Does prayer change things? Or us? Or both?

With Us and For Us

Dec 27, 09:37 AM

While I’m not particularly good at remembering the names of people I meet for the first time, I know how important their names are. I convey that I care about someone when on seeing him or her again I can offer more than a vague, generic greeting. With a name, I demonstrate that I see persons as particular individuals with a story that has made them who they are, a family that has cared to give them a way to be identified.

I wish, for that reason, that I did better at names. Usually with some embarrassment I have to ask a person that I’ve met before to tell me again (even yet again) what they go by, how they are named.

I have long known that names matter when I turn to God. I forget here, too the profound names I can employ.

What I call God, how I name God, has much to do with my experience of prayer—and my experience of life.

For we forget that God is not the "ultimate vagueness," as Stanley Hauerwas wryly put it. Or is God merely a force? Or is God, as eminent scientist Stephen Hawking put it in an interview in Time, simply "the name people give to the reason we are here"? (He went on to say that for him, "that reason is the laws of physics rather than someone with whom we can have a personal relationship.")

This season of year, coming fresh as I am from Christmas morning, helps me remember. (In a liturgical tradition like mine, today is still sits very much within the season of Christmas.) This time of year helps me not take for granted the names I have been invited to use for God.

Emmanuel, for instance. That name cropped up twice in the appointed Scripture readings a couple of Sundays ago.
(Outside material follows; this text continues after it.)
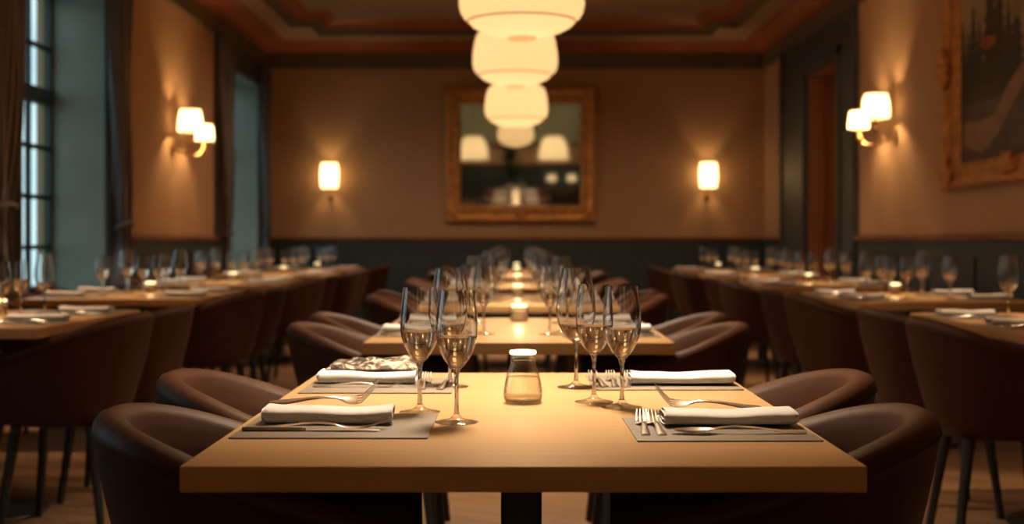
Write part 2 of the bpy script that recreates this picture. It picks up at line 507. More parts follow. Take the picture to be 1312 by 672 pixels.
# doorway
r = link('door_1', None); tagit(r, kind='structure')
bm = bmesh.new()
for (u0, u1, z0, z1) in ((11.6, DY0, 0, 3.10), (DY1, 14.8, 0, 3.10), (DY0, DY1, DZ, 3.10)):
    box(bm, XW-0.03, XW+0.001, u0, u1, z0, z1, 0.004)
for u in (11.6, 14.74): box(bm, XW-0.06, XW-0.02, u, u+0.06, 0, 3.10, 0.006)
for u in (DY0-0.12, DY1+0.02): box(bm, XW-0.055, XW-0.02, u, u+0.10, 0, DZ+0.12, 0.01)
box(bm, XW-0.055, XW-0.02, DY0-0.12, DY1+0.12, DZ+0.02, DZ+0.12, 0.01)
link('casing', mesh_of('casing', bm, M['casing'], False), r)
bm = bmesh.new()
box(bm, XW, XW+0.16, DY1-0.01, DY1+0.001, 0, DZ); box(bm, XW, XW+0.16, DY0-0.001, DY0+0.01, 0, DZ); box(bm, XW, XW+0.16, DY0, DY1, DZ-0.01, DZ+0.001)
link('jamb', mesh_of('jamb', bm, M['doorbrown'], False), r)

# ------------------------------------------------------------------ curtains
def curtain_mesh(yc, top_w, tie_w, bot_w, tie_z, shift, m, x_in=0.12, folds=7, ztop=3.05, zbot=0.03):
    """pleated drape hung parallel to the left wall, gathered at tie_z; local x toward the room"""
    bm = bmesh.new(); nz, ns = 46, 96; grid = []
    for i in range(nz+1):
        z = ztop+(zbot-ztop)*i/nz
        if z >= tie_z:
            t = (ztop-z)/(ztop-tie_z); w = top_w+(tie_w-top_w)*(t**3.0); sh = shift*(t**3.0)
        else:
            t = (tie_z-z)/(tie_z-zbot); k = sstep(t*2.2); w = tie_w+(bot_w-tie_w)*k; sh = shift*(1-0.25*k)
        row = []
        for s in range(ns+1):
            u = s/ns
            ph = folds*2*PI*u
            am = 0.028+0.016*math.sin(5.3*u+1.1)
            am *= 1.0 if w > tie_w*1.3 else 0.7
            y = (u-0.5)*w+0.010*math.sin(ph*2+z*2)+sh
            x = am*math.sin(ph+0.5*math.sin(z*1.7+u*6))+0.012*math.sin(z*4+u*9)
            row.append(bm.verts.new((x, y, z)))
        grid.append(row)
    for i in range(nz):
        for s in range(ns):
            bm.faces.new((grid[i][s], grid[i][s+1], grid[i+1][s+1], grid[i+1][s]))
    back = [[bm.verts.new((v.co.x-0.005, v.co.y, v.co.z)) for v in row] for row in grid]
    for i in range(nz):
        for s in range(ns):
            bm.faces.new((back[i][s], back[i+1][s], back[i+1][s+1], back[i][s+1]))
        for s in (0, ns): bm.faces.new((grid[i][s], grid[i+1][s], back[i+1][s], back[i][s]))
    for s in range(ns):
        for i in (0, nz): bm.faces.new((grid[i][s], grid[i][s+1], back[i][s+1], back[i][s]))
    return mesh_of('drape', bm, m, True)
def curtain(yc, top_w, tie_w, bot_w, tie_z, shift, label, x=-2.885, m=None):
    m = m or M['curtain']
    dm = curtain_mesh(yc, top_w, tie_w, bot_w, tie_z, shift, m)
    bm = bmesh.new()
    n = 24
    pts = [(0.062*math.cos(2*PI*k/n), shift+(tie_w*0.5+0.02)*math.sin(2*PI*k/n), tie_z+0.03*math.cos(2*PI*k/n)) for k in range(n)]
    tube(bm, pts, 0.014, 8, closed=True)
    tb = mesh_of('tieback', bm, M['curtain'])
    inst('curtain', [('drape', dm), ('tieback', tb)], (x, yc, 0), label=label, cat='curtain', group='curtains at the tall windows')
curtain(7.60, 0.68, 0.24, 0.40, 1.22, -0.07, 'dark drape tied back on the near side of the big paned window')
curtain(9.83, 0.46, 0.22, 0.42, 1.15, 0.05, 'dark drape with cool blue edge between the paned window and the wall light')
curtain(13.50, 0.56, 0.24, 0.40, 1.10, -0.10, 'dark drape on the near side of the narrow far window')
curtain(15.55, 0.38, 0.20, 0.34, 1.15, 0.02, 'dark drape beside the far left corner of the room')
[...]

First it was found in Isaiah, where the prophet tells a king that a son born royally to him would be a sign. Immanuel, Isaiah 7 explains, the name for the special child that would point to God’s ongoing presence during tumult, literally means "God is with us."

I like that name for God. I like remembering how God goes alongside me as I glide (or sometimes bumpily ride) through each day. Matthew in the New Testament liked it too, picking up that name and applying it freely to Jesus, saying this special child would communicate, too, by his name. By coming into Mary and Joseph’s soon-to-be-set-up household, God, embodied in Jesus, says I’m moving into the neighborhood. God with us, with me. God among us.

But I also like the name Matthew goes on to report was to be given to Jesus. It’s curious that that name Emmanuel (Matthew’s preferred spelling) gets mentioned, but then overshadowed.

For the angel tells Joseph that he would name the child Jesus. That name means even more: not only God with us, but God for us. For it is, in a more ancient language, Yeshua, Yahweh-Savior.

Remembering that name, I glimpse how God comes not only to be with us, but also to help me. Not only someone who comes alongside, but who draws near to rescue.

There’s a lot in a name, especially one that tells me that God promises not only to show up, but to come looking for us, reaching out for us.

God will have more in store for humankind than a birth, than an incarnation. He will also take on a self-sacrificial life.

For God’s deity, as the theologian Karl Barth wrote, "is … no prison in which he can exist only in and for Himself." No, Barth says, God decides freely, for all his glory, to become something else. In his very nature as God has an odd kind of freedom for one so immensely and infinitely great: We see instead "his freedom to be in and for Himself but also with us and for us, to assert but also to sacrifice himself."

He arrives on the scene (even in the scenes of our daily lives), not just to wait in the wings "out there." He is born to make everything different, not just in some grand scheme, but in our lives. Because of his powerful names, I can even believe, if I remember, that he comes to me, and cares for me.